Work to be completed » Only the number is wanted: count the lines that contain "scene".

* START Supplied data *

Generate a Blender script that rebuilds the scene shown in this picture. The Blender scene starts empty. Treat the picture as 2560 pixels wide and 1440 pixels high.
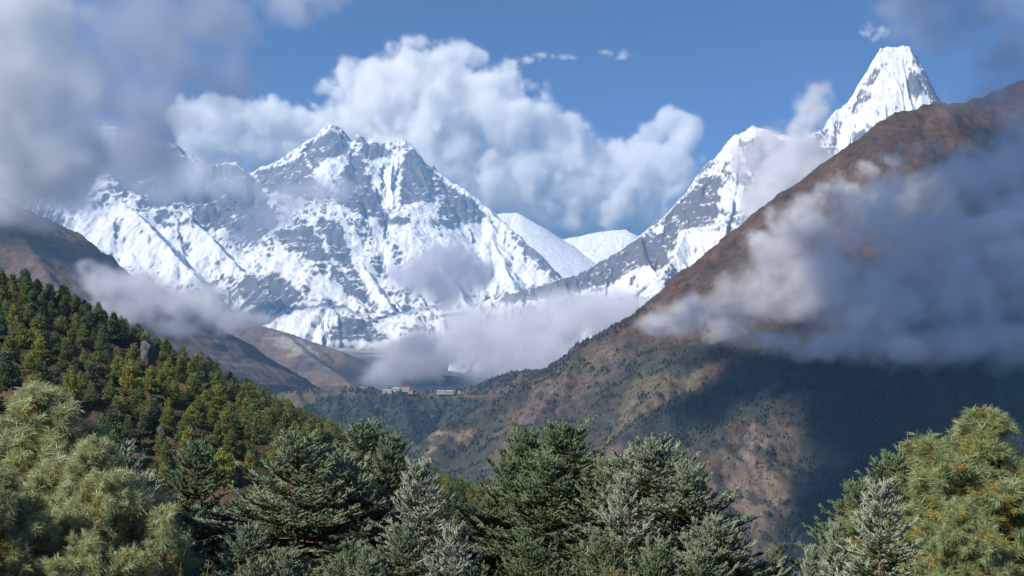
import bpy, bmesh, math, random
import numpy as np
from mathutils import Vector, Matrix
R = math.radians
F, HZ = 2800.0, 970.0            # focal length and horizon row of the 2560 x 1440 frame
SUN_AZ, SUN_EL = R(52), R(36)    # sun behind the viewer, 52 degrees round to the left

sc = bpy.context.scene
col = sc.collection
cam = bpy.data.objects.new('camera', bpy.data.cameras.new('camera'))
col.objects.link(cam); sc.camera = cam
cam.location = (0, 0, 0); cam.rotation_euler = (R(90), 0, 0)
cam.data.sensor_width = 36.0; cam.data.lens = 36.0 * F / 2560
cam.data.shift_y = (HZ - 720) / 2560
cam.data.clip_start = 0.1; cam.data.clip_end = 90000

w = bpy.data.worlds.new("World"); sc.world = w; w.use_nodes = True
nt = w.node_tree; nt.nodes.clear()
sky = nt.nodes.new('ShaderNodeTexSky'); sky.sky_type = 'NISHITA'; sky.sun_disc = False
sky.sun_elevation = SUN_EL; sky.sun_rotation = math.pi + SUN_AZ
sky.altitude = 3800; sky.air_density = 0.6; sky.dust_density = 0.0; sky.ozone_density = 8.0
bg = nt.nodes.new('ShaderNodeBackground'); bg.inputs['Strength'].default_value = 0.092
wo = nt.nodes.new('ShaderNodeOutputWorld')
nt.links.new(sky.outputs[0], bg.inputs[0]); nt.links.new(bg.outputs[0], wo.inputs[0])

sd = bpy.data.lights.new('sun', 'SUN'); sd.energy = 5.0; sd.angle = R(0.5); sd.color = (1.0, 0.93, 0.82)
sun = bpy.data.objects.new('sun', sd); col.objects.link(sun)
to_sun = Vector((-math.sin(SUN_AZ) * math.cos(SUN_EL), -math.cos(SUN_AZ) * math.cos(SUN_EL), math.sin(SUN_EL)))
sun.rotation_euler = to_sun.to_track_quat('Z', 'Y').to_euler()

sc.view_settings.view_transform = 'Standard'; sc.view_settings.look = 'None'
sc.view_settings.exposure = 0.58; sc.view_settings.gamma = 1.0
cy = sc.cycles
cy.max_bounces = 10; cy.diffuse_bounces = 2; cy.glossy_bounces = 1; cy.volume_bounces = 9
cy.transparent_max_bounces = 16; cy.volume_step_rate = 2.5; cy.volume_max_steps = 256
cy.use_denoising = True

# ------------------------------------------------------------ helpers
rng = np.random.default_rng(7)
_P = np.random.default_rng(3).permutation(256).astype(np.int32); _P = np.concatenate([_P, _P, _P])
_G2 = np.stack([np.cos(np.arange(256) * 2.399), np.sin(np.arange(256) * 2.399)], 1)
_g3 = np.random.default_rng(5).normal(size=(256, 3)); _G3 = _g3 / np.linalg.norm(_g3, axis=1, keepdims=True)

def pn2(x, y, seed=0):
    x = x + seed * 17.31; y = y + seed * 9.73
    xi = np.floor(x).astype(np.int64); yi = np.floor(y).astype(np.int64)
    xf = x - xi; yf = y - yi; xi &= 255; yi &= 255
    u = xf * xf * xf * (xf * (xf * 6 - 15) + 10); v = yf * yf * yf * (yf * (yf * 6 - 15) + 10)
    def g(a, b, fx, fy):
        q = _G2[_P[_P[(xi + a) & 255] + ((yi + b) & 255)]]
        return q[..., 0] * fx + q[..., 1] * fy
    n0 = g(0, 0, xf, yf) * (1 - u) + g(1, 0, xf - 1, yf) * u
    n1 = g(0, 1, xf, yf - 1) * (1 - u) + g(1, 1, xf - 1, yf - 1) * u
    return (n0 * (1 - v) + n1 * v) * 1.4

def fbm2(x, y, o=5, seed=0, gain=0.5):
    s = 0; a = 1; t = 0
    for k in range(o):
        s = s + a * pn2(x * 2 ** k, y * 2 ** k, seed + k); t += a; a *= gain
    return s / t

def rid2(x, y, o=5, seed=0, gain=0.5):
    s = 0; a = 1; t = 0
    for k in range(o):
        s = s + a * (1 - 2 * np.abs(pn2(x * 2 ** k, y * 2 ** k, seed + k))); t += a; a *= gain
    return s / t

def pn3(x, y, z, seed=0):
    x = x + seed * 7.13; y = y + seed * 3.77; z = z + seed * 5.51
    xi = np.floor(x).astype(np.int32); yi = np.floor(y).astype(np.int32); zi = np.floor(z).astype(np.int32)
    xf = (x - xi).astype(np.float32); yf = (y - yi).astype(np.float32); zf = (z - zi).astype(np.float32)
    u = xf * xf * (3 - 2 * xf); v = yf * yf * (3 - 2 * yf); ww = zf * zf * (3 - 2 * zf)
    G = _G3.astype(np.float32)
    out = 0
    for a in (0, 1):
        for b in (0, 1):
            h = _P[_P[(xi + a) & 255] + ((yi + b) & 255)]
            for c in (0, 1):
                q = G[_P[h + ((zi + c) & 255)]]
                d = q[..., 0] * (xf - a) + q[..., 1] * (yf - b) + q[..., 2] * (zf - c)
                out = out + d * (u if a else 1 - u) * (v if b else 1 - v) * (ww if c else 1 - ww)
    return out * 1.5

def sstep(a, b, x):
    t = np.clip((x - a) / (b - a), 0, 1); return t * t * (3 - 2 * t)

def at(px, py, Y):
    return ((px - 1280) / F * Y, Y, (HZ - py) / F * Y)

def tag(o, label=None, cat=None, group=None, kind=None):
    if label: o['label'] = label
    if cat: o['category'] = cat
    if group: o['group'] = group
    if kind: o['kind'] = kind
    return o

def np_mesh(name, V, faces, mats=(), smooth=False, attrs=None, mat_idx=None):
    """faces: (n,3) or (n,4) int array"""
    me = bpy.data.meshes.new(name)
    V = np.asarray(V, np.float32); faces = np.asarray(faces, np.int32)
    n, k = faces.shape
    me.vertices.add(len(V)); me.vertices.foreach_set('co', V.ravel())
    me.loops.add(n * k); me.loops.foreach_set('vertex_index', faces.ravel())
    me.polygons.add(n); me.polygons.foreach_set('loop_start', np.arange(0, n * k, k, dtype=np.int32))
    try: me.polygons.foreach_set('loop_total', np.full(n, k, np.int32))
    except Exception: pass
    if smooth: me.polygons.foreach_set('use_smooth', np.ones(n, bool))
    if mat_idx is not None: me.polygons.foreach_set('material_index', mat_idx.astype(np.int32))
    for m in mats: me.materials.append(m)
    for an, (dom, arr) in (attrs or {}).items():
        arr = np.asarray(arr, np.float32)
        if arr.ndim == 1:
            a = me.attributes.new(an, 'FLOAT', dom); a.data.foreach_set('value', arr)
        else:
            a = me.attributes.new(an, 'FLOAT_COLOR', dom)
            if arr.shape[1] == 3: arr = np.concatenate([arr, np.ones((len(arr), 1), np.float32)], 1)
            a.data.foreach_set('color', arr.ravel())
    me.update(); me.validate()
    return me

def link(name, me, parent=None):
    o = bpy.data.objects.new(name, me); col.objects.link(o)
    if parent: o.parent = parent
    return o

def mat(name, rough=0.9, spec=0.2):
    m = bpy.data.materials.new(name); m.use_nodes = True
    b = m.node_tree.nodes['Principled BSDF']; b.inputs['Roughness'].default_value = rough
    b.inputs['Specular IOR Level'].default_value = spec
    return m, m.node_tree, b

def N(nt, t, **kw):
    n = nt.nodes.new(t)
    for k, v in kw.items():
        if k in n.inputs: n.inputs[k].default_value = v
        else: setattr(n, k, v)
    return n
# ------------------------------------------------------------ terrain
def poly(pts, X, Y, s, sl, Lc, main):
    """highest roof thrown by any segment of a ridge polyline: height, distance, along, side"""
    P = np.array([at(*p) for p in pts]); best = np.full(X.shape, -1e18); D = np.zeros_like(X); u = np.zeros_like(X); acc = 0
    SG = np.zeros_like(X)
    for a, b in zip(P[:-1], P[1:]):
        dx, dy = b[0] - a[0], b[1] - a[1]; L2 = dx * dx + dy * dy + 1e-9; L = math.sqrt(L2)
        t = np.clip(((X - a[0]) * dx + (Y - a[1]) * dy) / L2, 0, 1)
        ex, ey = X - a[0] - t * dx, Y - a[1] - t * dy
        zz = a[2] + t * (b[2] - a[2])
        d = np.sqrt(ex * ex + ey * ey); sg = np.sign(dx * ey - dy * ex)
        wf = np.clip((dx * ey - dy * ex) / (L * (d + 1e-6)) * .5 + .5, 0, 1)       # 1 on the far side, 0 on the near side
        iL = (1 - wf) / Lc if main else 1 / (Lc * 5)
        h = zz - (sl * wf + s * (1 - wf)) * d / (1 + d * iL)
        m = h > best
        best = np.where(m, h, best); D = np.where(m, d, D); u = np.where(m, acc + t * L, u); SG = np.where(m, sg, SG)
        acc += L
    return best, D, u, SG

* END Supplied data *

Reply » 2